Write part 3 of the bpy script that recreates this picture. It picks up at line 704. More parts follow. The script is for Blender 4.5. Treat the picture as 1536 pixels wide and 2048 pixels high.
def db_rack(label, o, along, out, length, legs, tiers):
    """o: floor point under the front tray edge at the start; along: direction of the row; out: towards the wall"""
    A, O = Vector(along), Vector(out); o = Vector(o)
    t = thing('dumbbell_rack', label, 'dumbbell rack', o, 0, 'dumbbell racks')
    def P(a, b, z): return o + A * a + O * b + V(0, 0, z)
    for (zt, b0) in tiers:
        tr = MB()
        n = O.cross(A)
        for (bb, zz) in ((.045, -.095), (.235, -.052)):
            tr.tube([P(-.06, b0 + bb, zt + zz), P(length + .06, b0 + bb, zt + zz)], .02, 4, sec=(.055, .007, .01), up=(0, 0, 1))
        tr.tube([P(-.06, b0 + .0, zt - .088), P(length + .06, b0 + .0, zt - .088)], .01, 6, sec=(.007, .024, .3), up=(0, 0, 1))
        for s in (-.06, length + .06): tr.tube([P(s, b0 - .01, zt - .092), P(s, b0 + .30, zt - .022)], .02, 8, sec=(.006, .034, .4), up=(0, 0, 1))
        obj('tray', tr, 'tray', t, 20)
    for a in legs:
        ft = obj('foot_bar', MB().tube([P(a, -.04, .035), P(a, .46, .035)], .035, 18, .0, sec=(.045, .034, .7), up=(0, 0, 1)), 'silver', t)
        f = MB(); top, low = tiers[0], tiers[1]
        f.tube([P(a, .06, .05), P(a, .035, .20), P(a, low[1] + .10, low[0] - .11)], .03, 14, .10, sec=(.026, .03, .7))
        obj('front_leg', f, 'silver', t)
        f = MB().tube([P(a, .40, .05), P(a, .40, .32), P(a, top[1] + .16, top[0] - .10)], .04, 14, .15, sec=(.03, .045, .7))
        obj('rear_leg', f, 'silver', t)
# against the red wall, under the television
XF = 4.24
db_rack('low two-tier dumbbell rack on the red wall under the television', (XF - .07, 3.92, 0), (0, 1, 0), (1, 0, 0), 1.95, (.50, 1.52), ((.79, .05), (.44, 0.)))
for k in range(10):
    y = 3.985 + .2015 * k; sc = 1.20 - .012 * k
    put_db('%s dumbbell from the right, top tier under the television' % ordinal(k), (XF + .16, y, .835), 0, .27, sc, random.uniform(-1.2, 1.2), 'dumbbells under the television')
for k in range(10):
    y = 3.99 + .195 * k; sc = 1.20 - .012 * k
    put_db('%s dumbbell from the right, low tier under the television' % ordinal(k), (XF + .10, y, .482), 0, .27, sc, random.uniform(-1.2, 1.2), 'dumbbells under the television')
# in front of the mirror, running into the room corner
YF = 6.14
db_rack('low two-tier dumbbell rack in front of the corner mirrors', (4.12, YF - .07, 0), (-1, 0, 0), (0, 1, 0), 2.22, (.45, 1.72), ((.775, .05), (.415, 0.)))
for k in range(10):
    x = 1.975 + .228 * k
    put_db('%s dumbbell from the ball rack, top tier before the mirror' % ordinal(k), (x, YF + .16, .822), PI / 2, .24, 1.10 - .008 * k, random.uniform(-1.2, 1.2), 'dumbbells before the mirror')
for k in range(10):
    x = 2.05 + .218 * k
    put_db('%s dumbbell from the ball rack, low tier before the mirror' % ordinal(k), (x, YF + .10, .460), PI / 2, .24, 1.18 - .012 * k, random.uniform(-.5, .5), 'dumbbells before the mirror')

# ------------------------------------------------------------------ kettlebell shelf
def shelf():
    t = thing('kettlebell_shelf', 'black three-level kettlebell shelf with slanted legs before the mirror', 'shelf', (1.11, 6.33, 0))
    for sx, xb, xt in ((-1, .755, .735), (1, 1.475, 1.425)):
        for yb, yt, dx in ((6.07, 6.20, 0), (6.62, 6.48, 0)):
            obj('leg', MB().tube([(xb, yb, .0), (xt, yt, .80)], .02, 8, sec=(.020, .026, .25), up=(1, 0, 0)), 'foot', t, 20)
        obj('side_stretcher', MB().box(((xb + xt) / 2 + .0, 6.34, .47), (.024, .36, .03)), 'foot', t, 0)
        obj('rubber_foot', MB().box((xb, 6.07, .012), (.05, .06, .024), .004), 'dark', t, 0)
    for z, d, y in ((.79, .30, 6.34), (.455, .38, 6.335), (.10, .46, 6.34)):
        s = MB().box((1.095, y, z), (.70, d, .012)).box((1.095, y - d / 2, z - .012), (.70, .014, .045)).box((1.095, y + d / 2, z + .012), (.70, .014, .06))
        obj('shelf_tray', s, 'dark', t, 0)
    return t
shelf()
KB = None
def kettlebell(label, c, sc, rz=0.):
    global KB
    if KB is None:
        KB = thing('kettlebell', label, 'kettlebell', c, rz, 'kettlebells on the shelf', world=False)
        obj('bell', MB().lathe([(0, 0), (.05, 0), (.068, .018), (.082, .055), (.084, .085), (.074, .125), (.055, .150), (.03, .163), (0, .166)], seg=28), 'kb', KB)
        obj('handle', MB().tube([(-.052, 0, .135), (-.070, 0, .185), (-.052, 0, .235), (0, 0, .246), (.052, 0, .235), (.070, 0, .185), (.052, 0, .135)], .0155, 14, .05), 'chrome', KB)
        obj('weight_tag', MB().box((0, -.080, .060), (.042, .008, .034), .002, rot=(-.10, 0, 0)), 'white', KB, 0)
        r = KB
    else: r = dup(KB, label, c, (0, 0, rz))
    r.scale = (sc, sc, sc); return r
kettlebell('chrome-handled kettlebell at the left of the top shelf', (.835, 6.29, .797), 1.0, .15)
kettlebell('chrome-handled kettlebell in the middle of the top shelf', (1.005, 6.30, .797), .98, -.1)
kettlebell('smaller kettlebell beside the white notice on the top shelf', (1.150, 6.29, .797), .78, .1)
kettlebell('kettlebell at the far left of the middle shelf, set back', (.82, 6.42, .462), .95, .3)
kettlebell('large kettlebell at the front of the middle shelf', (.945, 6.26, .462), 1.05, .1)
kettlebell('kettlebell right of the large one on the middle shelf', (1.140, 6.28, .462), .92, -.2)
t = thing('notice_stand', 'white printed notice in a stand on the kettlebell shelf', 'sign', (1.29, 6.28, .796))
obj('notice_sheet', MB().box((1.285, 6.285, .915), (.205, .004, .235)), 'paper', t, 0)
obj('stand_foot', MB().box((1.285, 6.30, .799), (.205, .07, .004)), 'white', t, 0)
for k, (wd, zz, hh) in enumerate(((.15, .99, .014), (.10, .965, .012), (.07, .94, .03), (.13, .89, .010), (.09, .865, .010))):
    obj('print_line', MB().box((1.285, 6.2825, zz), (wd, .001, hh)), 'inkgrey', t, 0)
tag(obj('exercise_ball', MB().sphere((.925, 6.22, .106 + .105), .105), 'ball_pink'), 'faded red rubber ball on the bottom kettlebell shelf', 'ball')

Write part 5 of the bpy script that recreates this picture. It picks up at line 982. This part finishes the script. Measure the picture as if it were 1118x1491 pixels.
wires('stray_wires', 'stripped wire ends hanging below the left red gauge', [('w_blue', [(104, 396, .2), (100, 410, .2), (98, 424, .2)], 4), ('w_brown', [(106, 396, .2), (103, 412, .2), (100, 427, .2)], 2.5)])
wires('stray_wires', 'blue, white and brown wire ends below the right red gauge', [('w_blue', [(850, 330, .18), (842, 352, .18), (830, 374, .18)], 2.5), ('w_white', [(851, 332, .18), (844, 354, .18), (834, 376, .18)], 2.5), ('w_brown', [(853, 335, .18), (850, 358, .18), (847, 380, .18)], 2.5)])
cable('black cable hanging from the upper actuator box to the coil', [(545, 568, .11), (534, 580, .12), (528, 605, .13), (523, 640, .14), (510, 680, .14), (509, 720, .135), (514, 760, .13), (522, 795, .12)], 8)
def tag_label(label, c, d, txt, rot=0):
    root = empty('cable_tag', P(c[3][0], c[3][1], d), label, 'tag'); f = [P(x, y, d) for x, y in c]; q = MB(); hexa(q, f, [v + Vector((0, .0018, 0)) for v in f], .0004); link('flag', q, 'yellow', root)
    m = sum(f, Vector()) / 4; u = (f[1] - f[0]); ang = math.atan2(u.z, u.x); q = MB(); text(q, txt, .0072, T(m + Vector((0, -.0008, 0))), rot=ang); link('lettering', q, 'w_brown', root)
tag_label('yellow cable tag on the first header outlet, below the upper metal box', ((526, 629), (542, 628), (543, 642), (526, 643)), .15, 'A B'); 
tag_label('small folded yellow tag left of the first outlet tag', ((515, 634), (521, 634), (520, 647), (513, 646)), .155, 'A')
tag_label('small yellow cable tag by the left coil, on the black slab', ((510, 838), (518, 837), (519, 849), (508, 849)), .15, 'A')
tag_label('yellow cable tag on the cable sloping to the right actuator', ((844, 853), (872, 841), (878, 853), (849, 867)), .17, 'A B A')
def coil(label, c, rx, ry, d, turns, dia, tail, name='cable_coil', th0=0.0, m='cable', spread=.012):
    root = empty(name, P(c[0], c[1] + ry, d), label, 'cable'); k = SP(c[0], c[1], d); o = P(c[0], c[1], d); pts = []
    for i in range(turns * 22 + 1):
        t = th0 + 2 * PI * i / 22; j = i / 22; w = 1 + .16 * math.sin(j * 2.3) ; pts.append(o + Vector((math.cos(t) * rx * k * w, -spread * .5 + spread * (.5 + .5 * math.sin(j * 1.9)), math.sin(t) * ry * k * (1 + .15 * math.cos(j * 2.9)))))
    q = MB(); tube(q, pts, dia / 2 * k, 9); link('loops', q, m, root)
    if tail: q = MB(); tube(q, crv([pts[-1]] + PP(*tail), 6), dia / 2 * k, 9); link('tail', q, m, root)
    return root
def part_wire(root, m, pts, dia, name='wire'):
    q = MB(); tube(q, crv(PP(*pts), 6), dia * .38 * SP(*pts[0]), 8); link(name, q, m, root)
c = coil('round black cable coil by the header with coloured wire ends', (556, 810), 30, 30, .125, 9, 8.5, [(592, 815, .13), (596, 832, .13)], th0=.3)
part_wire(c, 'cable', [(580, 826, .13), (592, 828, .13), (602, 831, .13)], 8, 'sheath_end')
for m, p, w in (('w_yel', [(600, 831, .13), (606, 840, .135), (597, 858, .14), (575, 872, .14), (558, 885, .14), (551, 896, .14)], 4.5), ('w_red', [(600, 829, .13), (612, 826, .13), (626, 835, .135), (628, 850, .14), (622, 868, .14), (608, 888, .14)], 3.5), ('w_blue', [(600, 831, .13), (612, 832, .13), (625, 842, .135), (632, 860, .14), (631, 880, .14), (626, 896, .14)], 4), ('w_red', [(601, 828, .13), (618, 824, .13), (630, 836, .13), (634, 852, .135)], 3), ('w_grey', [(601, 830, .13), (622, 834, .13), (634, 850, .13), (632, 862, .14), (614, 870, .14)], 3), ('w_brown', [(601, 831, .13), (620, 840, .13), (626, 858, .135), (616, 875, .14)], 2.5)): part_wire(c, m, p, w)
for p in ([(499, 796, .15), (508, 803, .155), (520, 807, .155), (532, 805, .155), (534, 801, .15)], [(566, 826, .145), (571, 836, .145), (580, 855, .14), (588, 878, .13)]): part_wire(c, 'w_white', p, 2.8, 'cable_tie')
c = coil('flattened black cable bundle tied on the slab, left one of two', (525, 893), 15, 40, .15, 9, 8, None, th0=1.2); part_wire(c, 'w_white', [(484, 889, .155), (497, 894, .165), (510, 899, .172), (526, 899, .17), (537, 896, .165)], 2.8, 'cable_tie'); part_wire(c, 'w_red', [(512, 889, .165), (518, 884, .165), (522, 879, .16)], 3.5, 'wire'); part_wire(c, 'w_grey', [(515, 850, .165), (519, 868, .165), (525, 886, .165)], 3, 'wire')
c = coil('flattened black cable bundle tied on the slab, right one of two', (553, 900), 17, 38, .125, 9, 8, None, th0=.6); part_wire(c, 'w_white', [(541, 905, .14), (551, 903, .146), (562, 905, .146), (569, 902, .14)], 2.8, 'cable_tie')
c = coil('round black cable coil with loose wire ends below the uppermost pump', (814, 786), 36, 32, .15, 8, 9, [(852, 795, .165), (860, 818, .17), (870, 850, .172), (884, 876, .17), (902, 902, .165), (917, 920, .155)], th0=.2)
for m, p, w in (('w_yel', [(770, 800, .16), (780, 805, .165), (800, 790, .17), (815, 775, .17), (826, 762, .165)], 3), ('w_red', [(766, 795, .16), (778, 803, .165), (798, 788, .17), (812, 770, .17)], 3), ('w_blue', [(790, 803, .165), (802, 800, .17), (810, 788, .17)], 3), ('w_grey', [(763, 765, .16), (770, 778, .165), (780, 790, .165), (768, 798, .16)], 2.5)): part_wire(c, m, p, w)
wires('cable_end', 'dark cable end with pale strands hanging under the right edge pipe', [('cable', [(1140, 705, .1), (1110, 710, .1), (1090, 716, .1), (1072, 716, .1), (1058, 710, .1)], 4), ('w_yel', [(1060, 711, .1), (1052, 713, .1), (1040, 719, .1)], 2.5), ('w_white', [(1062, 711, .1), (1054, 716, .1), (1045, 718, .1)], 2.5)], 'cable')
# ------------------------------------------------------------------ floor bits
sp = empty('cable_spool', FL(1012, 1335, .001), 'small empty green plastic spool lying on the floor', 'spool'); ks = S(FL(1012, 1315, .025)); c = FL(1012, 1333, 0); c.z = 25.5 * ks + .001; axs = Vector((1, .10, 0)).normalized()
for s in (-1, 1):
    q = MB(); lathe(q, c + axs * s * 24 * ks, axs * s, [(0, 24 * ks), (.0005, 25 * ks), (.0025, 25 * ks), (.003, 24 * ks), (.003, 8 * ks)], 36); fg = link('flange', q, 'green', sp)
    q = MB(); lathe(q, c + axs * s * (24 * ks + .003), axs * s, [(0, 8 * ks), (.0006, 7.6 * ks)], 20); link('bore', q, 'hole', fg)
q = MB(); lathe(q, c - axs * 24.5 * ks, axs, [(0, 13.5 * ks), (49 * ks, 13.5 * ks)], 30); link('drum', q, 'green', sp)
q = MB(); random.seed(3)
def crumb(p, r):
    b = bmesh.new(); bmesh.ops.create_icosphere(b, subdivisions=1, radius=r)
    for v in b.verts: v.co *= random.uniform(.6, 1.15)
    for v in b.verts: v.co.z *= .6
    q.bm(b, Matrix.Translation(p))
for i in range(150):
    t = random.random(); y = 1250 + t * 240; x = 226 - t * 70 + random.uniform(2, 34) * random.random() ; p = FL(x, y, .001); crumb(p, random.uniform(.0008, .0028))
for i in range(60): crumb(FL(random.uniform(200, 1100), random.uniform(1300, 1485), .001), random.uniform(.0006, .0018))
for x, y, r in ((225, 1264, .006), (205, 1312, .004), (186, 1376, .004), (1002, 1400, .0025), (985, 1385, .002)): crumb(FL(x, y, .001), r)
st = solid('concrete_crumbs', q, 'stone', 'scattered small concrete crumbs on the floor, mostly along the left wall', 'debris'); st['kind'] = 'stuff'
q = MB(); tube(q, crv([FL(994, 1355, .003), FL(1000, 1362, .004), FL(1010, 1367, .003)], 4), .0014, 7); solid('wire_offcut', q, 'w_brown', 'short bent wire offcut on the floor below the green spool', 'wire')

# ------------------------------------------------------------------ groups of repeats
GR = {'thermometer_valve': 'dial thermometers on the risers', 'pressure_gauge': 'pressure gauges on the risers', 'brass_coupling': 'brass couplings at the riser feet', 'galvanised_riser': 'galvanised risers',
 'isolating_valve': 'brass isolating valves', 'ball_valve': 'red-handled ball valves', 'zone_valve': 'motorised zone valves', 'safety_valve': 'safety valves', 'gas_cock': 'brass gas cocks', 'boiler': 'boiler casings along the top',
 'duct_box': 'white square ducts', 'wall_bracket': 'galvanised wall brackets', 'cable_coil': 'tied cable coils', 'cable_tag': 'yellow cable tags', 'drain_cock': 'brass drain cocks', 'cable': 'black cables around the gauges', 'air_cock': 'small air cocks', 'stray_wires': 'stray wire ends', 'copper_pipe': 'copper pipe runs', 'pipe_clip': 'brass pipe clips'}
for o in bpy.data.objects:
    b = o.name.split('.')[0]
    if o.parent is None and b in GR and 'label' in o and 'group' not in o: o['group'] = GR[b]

* _EXERCISE OBJECTIVE_: Filter for "recreates". Return all lines that hold it.

* _RESPONSE TO THIS TASK_:
Write part 3 of the bpy script that recreates this picture. It picks up at line 704. More parts follow. The script is for Blender 4.5. Treat the picture as 1536 pixels wide and 2048 pixels high.
Write part 5 of the bpy script that recreates this picture. It picks up at line 982. This part finishes the script. Measure the picture as if it were 1118x1491 pixels.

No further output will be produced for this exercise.